─── STORED RECORDS ───
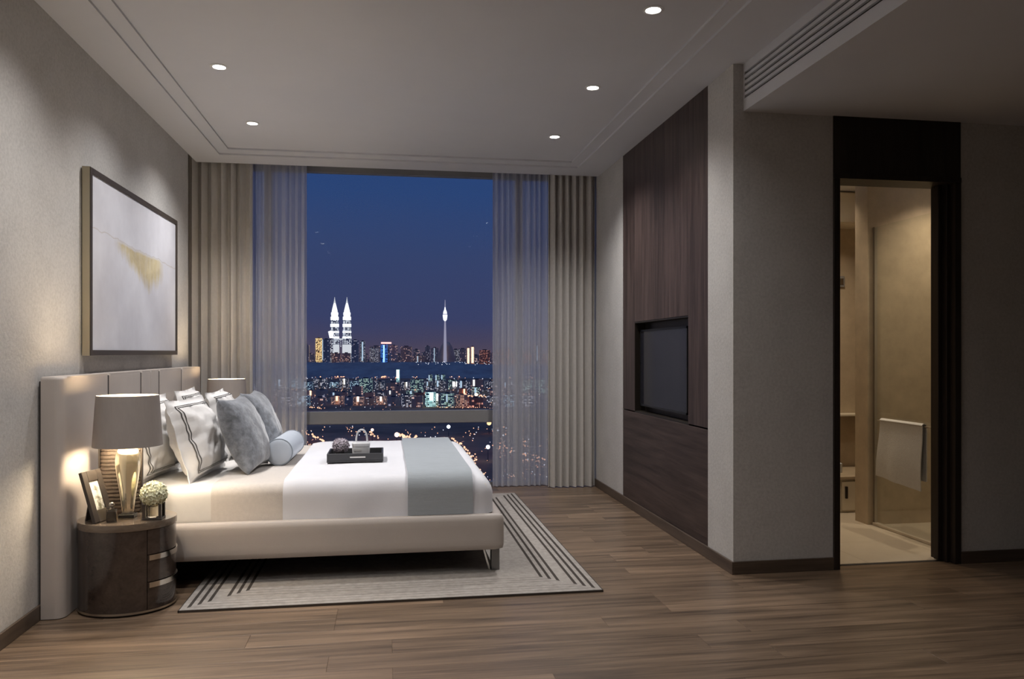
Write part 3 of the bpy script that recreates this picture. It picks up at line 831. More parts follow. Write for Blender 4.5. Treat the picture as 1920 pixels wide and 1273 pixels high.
ya, yb = BY0 + 0.066, BY1 - 0.066
solo('folded_blanket', drape_over(-0.908, -0.50, ya, yb, 0.300, MT + 0.010, 0.055, 0.006, 0.0015, 5), M['blanket'], (-0.7, YM, 0.3), 60, label='beige blanket band folded over the bed below the pillows', cat='blanket')
dv = soft(-0.90, 0.588, ya - 0.016, yb + 0.016, 0.20, 0.548, 0.095, 60, 50, 12, 0.006, 2.6, 3.0)
for v_ in list(dv.verts):
    s_ = max(0.0, (v_.co.x - 0.30) / 0.29)
    k = max(0.0, (v_.co.z - 0.30) / 0.25)
    v_.co.z -= 0.030 * s_ * s_ * k
    s2 = min(1.0, max(0.0, (-0.44 - v_.co.x) / 0.10))
    v_.co.z -= 0.012 * s2 * s2 * k
    sd = max(0.0, (4.34 - v_.co.y) / 0.08) if v_.co.y < 4.34 else 0.0
    v_.co.y += 0.006 * min(1, sd) * (math.sin(v_.co.x * 11 + 3 * v_.co.z) + noise.noise(v_.co * 6.0))
bmesh.ops.bisect_plane(dv, geom=dv.verts[:] + dv.edges[:] + dv.faces[:], plane_co=(0, 0, 0.330), plane_no=(0, 0, -1), clear_outer=True)
bmesh.ops.bisect_plane(dv, geom=dv.verts[:] + dv.edges[:] + dv.faces[:], plane_co=(-0.545, 0, 0), plane_no=(-1, 0, 0), clear_outer=True)
bmesh.ops.holes_fill(dv, edges=[e for e in dv.edges if e.is_boundary])
solo('duvet', dv, M['duvet'], (0, YM, 0.330), 50, label='plump white duvet covering the lower half of the bed', cat='duvet')
solo('bed_throw', drape_over(0.110, 0.462, ya - 0.027, yb + 0.027, 0.338, 0.566, 0.10, 0.006, 0.0025, 21), M['throw'], (0.28, YM, 0.31), 60, label='grey-blue throw laid across the foot of the bed', cat='throw')

# pillows
def pillow_pt(u, v, w, h, T, pinch, seed, wr, flange):
    iu = min(1.0, abs(u) / flange); iv = min(1.0, abs(v) / flange)
    t = T / 2 * (max(0, (1 - iu ** 2.2)) * max(0, (1 - iv ** 2.2))) ** 0.42
    y = w / 2 * u * (1 - pinch * u * u * (1 - v * v))
    z = h / 2 * v * (1 - pinch * v * v * (1 - u * u))
    q = Vector((u * 2.1 + seed, v * 2.1, seed * 0.37))
    wv = wr * (noise.noise(q) + 0.6 * noise.noise(q * 2.7)) * (0.25 + 0.75 * min(1, t / (T * 0.2)))
    rip = 0.5 * wr * noise.noise(Vector((u * 5, v * 5, seed))) if flange < 1 else 0
    return t, y, z, wv, rip
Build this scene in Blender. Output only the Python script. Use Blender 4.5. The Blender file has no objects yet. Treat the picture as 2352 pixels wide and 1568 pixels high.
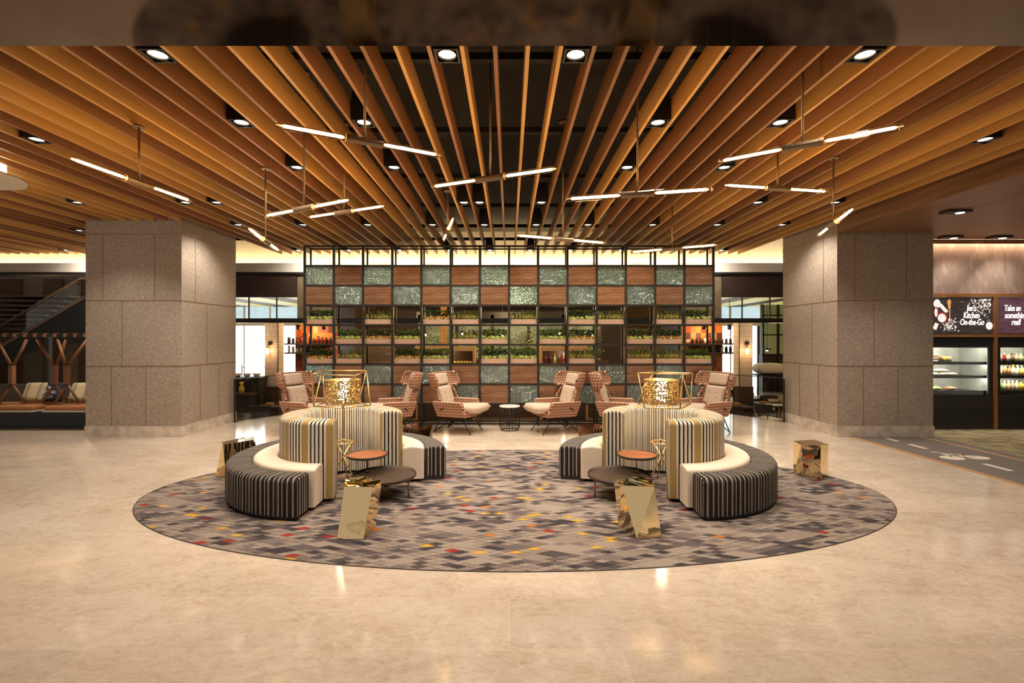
───
## GIVEN PROBLEM
Restate the whole listing above exactly, except for its images.

## WRITTEN SOLUTION
Write part 3 of the bpy script that recreates this picture. It picks up at line 831. More parts follow. Write for Blender 4.5. Treat the picture as 1920 pixels wide and 1273 pixels high.
ya, yb = BY0 + 0.066, BY1 - 0.066
solo('folded_blanket', drape_over(-0.908, -0.50, ya, yb, 0.300, MT + 0.010, 0.055, 0.006, 0.0015, 5), M['blanket'], (-0.7, YM, 0.3), 60, label='beige blanket band folded over the bed below the pillows', cat='blanket')
dv = soft(-0.90, 0.588, ya - 0.016, yb + 0.016, 0.20, 0.548, 0.095, 60, 50, 12, 0.006, 2.6, 3.0)
for v_ in list(dv.verts):
    s_ = max(0.0, (v_.co.x - 0.30) / 0.29)
    k = max(0.0, (v_.co.z - 0.30) / 0.25)
    v_.co.z -= 0.030 * s_ * s_ * k
    s2 = min(1.0, max(0.0, (-0.44 - v_.co.x) / 0.10))
    v_.co.z -= 0.012 * s2 * s2 * k
    sd = max(0.0, (4.34 - v_.co.y) / 0.08) if v_.co.y < 4.34 else 0.0
    v_.co.y += 0.006 * min(1, sd) * (math.sin(v_.co.x * 11 + 3 * v_.co.z) + noise.noise(v_.co * 6.0))
bmesh.ops.bisect_plane(dv, geom=dv.verts[:] + dv.edges[:] + dv.faces[:], plane_co=(0, 0, 0.330), plane_no=(0, 0, -1), clear_outer=True)
bmesh.ops.bisect_plane(dv, geom=dv.verts[:] + dv.edges[:] + dv.faces[:], plane_co=(-0.545, 0, 0), plane_no=(-1, 0, 0), clear_outer=True)
bmesh.ops.holes_fill(dv, edges=[e for e in dv.edges if e.is_boundary])
solo('duvet', dv, M['duvet'], (0, YM, 0.330), 50, label='plump white duvet covering the lower half of the bed', cat='duvet')
solo('bed_throw', drape_over(0.110, 0.462, ya - 0.027, yb + 0.027, 0.338, 0.566, 0.10, 0.006, 0.0025, 21), M['throw'], (0.28, YM, 0.31), 60, label='grey-blue throw laid across the foot of the bed', cat='throw')

# pillows
def pillow_pt(u, v, w, h, T, pinch, seed, wr, flange):
    iu = min(1.0, abs(u) / flange); iv = min(1.0, abs(v) / flange)
    t = T / 2 * (max(0, (1 - iu ** 2.2)) * max(0, (1 - iv ** 2.2))) ** 0.42
    y = w / 2 * u * (1 - pinch * u * u * (1 - v * v))
    z = h / 2 * v * (1 - pinch * v * v * (1 - u * u))
    q = Vector((u * 2.1 + seed, v * 2.1, seed * 0.37))
    wv = wr * (noise.noise(q) + 0.6 * noise.noise(q * 2.7)) * (0.25 + 0.75 * min(1, t / (T * 0.2)))
    rip = 0.5 * wr * noise.noise(Vector((u * 5, v * 5, seed))) if flange < 1 else 0
    return t, y, z, wv, rip
Build this scene in Blender. Output only the Python script. Use Blender 4.5. The Blender file has no objects yet. Treat the picture as 2352 pixels wide and 1568 pixels high.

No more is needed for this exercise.